Nicholas Jones

Nicholas Jones is the New Zealand Herald’s education reporter.

Prince Philip's ONZ honour spark criticism

Prince Philip, Duke of Edinburgh. Photo / AP
Prince Philip, Duke of Edinburgh. Photo / AP

New Zealand's highest honour has been awarded to the Queen's gaffe-prone husband, Prince Philip, in a move that has sparked criticism and debate.

The Duke of Edinburgh has been made an Additional Member of the Order of New Zealand in today's Queen Birthday Honours, with Sir Peter Jackson, Dame Malvina Major and Dame Margaret Bazley.

The Republican Movement of Aotearoa says the award is outrageous, but also welcomes it as likely to strengthen its own cause.

"Nothing says how relevant the monarchy is like giving a guy who has been here only 10 times in his life an award," said chairman Lewis Holden.

But the chairman of Monarchy New Zealand, Sean Palmer, believes the award is justified.

"He has held the position of the monarch of New Zealand's consort for six decades, which is a phenomenal length of time to be in any position.

"And he has shown his commitment to New Zealand on many occasions. He is well connected with charitable organisations and social groups."

The Order of New Zealand is New Zealand's highest honour, limited to 20 living persons at any time.

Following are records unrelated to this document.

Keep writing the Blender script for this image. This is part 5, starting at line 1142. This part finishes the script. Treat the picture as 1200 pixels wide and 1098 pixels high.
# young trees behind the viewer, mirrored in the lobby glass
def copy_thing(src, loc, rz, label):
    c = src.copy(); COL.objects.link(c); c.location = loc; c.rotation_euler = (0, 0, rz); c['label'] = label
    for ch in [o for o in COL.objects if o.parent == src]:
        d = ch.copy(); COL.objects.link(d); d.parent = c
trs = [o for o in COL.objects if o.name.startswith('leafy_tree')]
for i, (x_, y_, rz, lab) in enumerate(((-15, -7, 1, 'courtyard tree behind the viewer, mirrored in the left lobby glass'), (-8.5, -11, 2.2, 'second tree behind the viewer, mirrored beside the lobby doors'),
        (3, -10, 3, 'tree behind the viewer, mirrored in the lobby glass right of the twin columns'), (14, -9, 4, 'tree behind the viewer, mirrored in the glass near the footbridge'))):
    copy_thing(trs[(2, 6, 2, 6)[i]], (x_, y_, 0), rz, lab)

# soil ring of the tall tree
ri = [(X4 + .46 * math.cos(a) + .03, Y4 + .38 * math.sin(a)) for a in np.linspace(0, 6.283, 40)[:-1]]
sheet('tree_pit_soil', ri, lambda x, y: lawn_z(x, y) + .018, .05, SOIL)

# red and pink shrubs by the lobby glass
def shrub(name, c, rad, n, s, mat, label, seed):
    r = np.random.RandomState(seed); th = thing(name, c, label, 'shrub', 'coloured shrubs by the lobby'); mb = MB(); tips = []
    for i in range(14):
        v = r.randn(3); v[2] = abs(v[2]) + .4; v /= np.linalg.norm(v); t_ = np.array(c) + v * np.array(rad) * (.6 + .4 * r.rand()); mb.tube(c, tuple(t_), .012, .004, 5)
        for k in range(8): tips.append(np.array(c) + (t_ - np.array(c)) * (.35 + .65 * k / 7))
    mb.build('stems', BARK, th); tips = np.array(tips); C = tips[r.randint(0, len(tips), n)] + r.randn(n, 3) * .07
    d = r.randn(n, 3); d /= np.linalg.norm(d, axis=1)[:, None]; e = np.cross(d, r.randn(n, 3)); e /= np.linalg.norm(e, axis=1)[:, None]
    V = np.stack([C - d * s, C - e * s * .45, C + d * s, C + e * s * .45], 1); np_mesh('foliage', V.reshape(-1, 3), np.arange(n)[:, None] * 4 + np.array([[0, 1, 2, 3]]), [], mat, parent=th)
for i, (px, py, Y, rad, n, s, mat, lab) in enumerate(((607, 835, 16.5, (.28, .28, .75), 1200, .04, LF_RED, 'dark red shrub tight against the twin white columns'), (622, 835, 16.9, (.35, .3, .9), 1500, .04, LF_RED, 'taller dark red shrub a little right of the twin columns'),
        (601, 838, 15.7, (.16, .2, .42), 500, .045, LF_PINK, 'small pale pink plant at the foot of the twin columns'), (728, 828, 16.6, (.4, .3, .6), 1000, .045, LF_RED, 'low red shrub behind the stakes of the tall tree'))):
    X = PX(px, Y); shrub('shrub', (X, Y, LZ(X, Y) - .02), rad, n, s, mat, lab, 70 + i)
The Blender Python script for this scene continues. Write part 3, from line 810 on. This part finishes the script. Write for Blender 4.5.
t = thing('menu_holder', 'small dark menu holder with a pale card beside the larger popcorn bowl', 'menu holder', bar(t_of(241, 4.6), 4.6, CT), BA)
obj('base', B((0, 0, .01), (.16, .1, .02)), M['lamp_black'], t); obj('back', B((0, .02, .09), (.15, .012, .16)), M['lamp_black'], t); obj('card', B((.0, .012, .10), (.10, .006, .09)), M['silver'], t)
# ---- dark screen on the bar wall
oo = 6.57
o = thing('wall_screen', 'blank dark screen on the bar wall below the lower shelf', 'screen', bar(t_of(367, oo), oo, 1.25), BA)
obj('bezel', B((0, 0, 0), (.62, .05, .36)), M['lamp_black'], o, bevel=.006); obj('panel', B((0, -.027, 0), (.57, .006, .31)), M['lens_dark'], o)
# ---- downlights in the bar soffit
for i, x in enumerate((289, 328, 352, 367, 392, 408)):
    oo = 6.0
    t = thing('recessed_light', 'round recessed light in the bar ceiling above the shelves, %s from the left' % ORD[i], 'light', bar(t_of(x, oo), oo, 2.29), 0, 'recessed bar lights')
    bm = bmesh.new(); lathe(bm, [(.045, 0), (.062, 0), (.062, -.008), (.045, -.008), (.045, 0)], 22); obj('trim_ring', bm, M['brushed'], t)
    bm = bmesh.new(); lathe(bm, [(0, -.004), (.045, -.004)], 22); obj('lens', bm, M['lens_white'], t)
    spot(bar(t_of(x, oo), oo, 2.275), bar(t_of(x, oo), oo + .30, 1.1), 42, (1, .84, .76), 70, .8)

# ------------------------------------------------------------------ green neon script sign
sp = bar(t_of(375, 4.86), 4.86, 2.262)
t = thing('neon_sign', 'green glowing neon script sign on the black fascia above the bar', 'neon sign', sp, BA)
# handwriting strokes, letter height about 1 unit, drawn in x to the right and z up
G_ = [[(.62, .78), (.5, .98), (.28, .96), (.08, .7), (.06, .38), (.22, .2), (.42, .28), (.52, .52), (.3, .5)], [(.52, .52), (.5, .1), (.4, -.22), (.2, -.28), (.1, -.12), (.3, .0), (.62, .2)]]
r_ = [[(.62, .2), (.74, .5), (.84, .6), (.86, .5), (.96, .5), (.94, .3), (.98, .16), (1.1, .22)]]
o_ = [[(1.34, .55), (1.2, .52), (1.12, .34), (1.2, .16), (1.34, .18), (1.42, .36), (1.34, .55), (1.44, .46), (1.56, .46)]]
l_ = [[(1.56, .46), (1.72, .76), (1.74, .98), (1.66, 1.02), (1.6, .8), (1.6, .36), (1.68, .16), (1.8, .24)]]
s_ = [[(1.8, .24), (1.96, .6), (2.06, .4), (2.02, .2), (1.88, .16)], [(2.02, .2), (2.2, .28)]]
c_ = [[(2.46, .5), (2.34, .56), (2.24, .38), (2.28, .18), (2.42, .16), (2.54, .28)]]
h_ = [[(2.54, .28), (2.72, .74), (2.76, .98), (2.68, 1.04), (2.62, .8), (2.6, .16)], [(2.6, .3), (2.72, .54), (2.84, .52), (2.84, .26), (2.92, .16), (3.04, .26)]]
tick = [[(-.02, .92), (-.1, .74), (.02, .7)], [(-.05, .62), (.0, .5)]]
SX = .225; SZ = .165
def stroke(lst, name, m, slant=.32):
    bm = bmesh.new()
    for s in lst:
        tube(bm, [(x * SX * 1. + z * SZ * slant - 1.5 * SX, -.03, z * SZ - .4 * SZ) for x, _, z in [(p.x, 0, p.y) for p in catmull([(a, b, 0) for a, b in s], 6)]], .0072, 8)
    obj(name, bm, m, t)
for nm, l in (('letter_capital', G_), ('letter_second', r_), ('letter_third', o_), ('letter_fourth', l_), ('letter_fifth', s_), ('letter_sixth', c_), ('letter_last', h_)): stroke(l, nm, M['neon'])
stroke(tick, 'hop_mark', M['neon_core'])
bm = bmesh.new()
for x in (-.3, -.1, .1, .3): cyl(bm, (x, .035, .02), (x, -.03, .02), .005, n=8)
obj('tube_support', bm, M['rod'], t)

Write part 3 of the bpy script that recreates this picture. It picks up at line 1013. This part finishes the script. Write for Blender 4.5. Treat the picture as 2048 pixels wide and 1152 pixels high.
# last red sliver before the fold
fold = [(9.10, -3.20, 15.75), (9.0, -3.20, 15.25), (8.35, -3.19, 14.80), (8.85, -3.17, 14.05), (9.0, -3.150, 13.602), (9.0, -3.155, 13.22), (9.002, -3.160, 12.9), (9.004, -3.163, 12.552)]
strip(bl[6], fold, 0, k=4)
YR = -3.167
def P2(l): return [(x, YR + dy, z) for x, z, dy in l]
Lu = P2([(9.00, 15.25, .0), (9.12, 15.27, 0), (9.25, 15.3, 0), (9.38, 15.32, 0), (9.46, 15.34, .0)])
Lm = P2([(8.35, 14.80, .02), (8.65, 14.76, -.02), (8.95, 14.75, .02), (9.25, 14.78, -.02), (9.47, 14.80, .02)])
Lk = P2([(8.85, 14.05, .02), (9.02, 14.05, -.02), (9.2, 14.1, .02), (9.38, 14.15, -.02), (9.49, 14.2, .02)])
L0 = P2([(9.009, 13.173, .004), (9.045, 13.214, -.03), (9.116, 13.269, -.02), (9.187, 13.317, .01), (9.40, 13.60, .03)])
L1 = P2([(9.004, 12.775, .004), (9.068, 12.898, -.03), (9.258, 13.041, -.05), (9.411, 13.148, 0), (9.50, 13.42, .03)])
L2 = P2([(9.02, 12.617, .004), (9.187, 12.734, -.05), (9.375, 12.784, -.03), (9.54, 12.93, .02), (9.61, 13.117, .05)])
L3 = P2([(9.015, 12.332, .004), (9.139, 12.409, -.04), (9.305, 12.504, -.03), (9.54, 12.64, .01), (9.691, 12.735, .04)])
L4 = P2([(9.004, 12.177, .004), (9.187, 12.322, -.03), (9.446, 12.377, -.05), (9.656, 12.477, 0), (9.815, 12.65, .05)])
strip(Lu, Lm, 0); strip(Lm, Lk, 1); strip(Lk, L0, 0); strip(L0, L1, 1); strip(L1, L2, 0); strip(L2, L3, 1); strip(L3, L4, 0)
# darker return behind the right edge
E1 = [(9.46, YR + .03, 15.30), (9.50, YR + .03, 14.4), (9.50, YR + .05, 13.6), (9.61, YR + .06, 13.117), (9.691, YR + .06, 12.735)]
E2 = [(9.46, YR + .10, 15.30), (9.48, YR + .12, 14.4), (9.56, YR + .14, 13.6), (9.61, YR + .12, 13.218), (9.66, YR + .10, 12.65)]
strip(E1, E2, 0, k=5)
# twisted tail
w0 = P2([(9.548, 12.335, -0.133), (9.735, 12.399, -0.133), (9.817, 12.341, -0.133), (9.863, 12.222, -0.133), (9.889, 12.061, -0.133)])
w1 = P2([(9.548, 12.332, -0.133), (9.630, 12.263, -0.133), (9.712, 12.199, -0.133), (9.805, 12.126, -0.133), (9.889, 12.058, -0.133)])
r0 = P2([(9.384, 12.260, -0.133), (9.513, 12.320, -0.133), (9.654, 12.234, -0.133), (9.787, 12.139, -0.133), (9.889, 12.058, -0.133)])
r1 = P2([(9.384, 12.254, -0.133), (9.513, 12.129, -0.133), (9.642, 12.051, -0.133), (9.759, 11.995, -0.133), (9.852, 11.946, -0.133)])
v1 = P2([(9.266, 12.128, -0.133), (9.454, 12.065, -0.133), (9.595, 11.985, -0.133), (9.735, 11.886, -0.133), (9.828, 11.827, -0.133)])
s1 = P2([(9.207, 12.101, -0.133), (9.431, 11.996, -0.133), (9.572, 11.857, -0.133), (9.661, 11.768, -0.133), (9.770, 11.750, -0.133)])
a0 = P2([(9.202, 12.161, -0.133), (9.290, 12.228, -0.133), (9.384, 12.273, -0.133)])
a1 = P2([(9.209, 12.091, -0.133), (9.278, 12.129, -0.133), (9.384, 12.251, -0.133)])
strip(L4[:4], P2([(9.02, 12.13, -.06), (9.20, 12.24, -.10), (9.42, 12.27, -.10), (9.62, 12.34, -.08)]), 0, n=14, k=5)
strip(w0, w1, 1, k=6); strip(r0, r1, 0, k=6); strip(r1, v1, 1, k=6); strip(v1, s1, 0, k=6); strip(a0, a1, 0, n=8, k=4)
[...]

But additional members can be appointed in commemoration of important royal, state or national occasions - such as the Queen's Diamond Jubilee this year.

The citation for the Duke of Edinburgh lists his roles such as Marshal of the Royal New Zealand Air Force and patron of charities and organisations here.

Special mention is made of his Duke of Edinburgh's Hillary Awards, which "continue to motivate and encourage young New Zealanders".

But Mr Holden said the honour was a "slap in the face" for New Zealanders working to better their communities.

"The people who are doing the work, getting their hands dirty, turning up to the soup kitchens and running the sausage sizzles ... they are the New Zealanders."

Mr Holden said honouring someone known for public gaffes, including racist remarks, sent the wrong message.

But Mr Palmer said his organisation had called for the honour to be given, and was pleased the Government had done so.

"I think most people will look at it and say, 'The man is in his 90s, and has devoted 60 years of his life to service around the Commonwealth'."

THE PRINCE OF GAFFES

A selection of Prince Philip's most infamous soundbites:

1. "I would be arrested if I unzipped that dress."

To a nearby police officer last month after noticing a council worker in a red dress with a zipper running down the front.

2. "Deaf? If you're near there, no wonder you are deaf."

To a group of deaf children standing near a Caribbean steel drum band in 2000.

3. "If you stay here much longer, you will go home with slitty eyes."

To 21-year-old British student Simon Kerby during a visit to China in 1986.

4. "You managed not to get eaten then?"

To a British student who had trekked in Papua New Guinea, during an official visit in 1998.

5. "Do you still throw spears at each other?"

Prince Philip shocks Aboriginal leader William Brin at the Aboriginal Cultural Park in Queensland, 2002.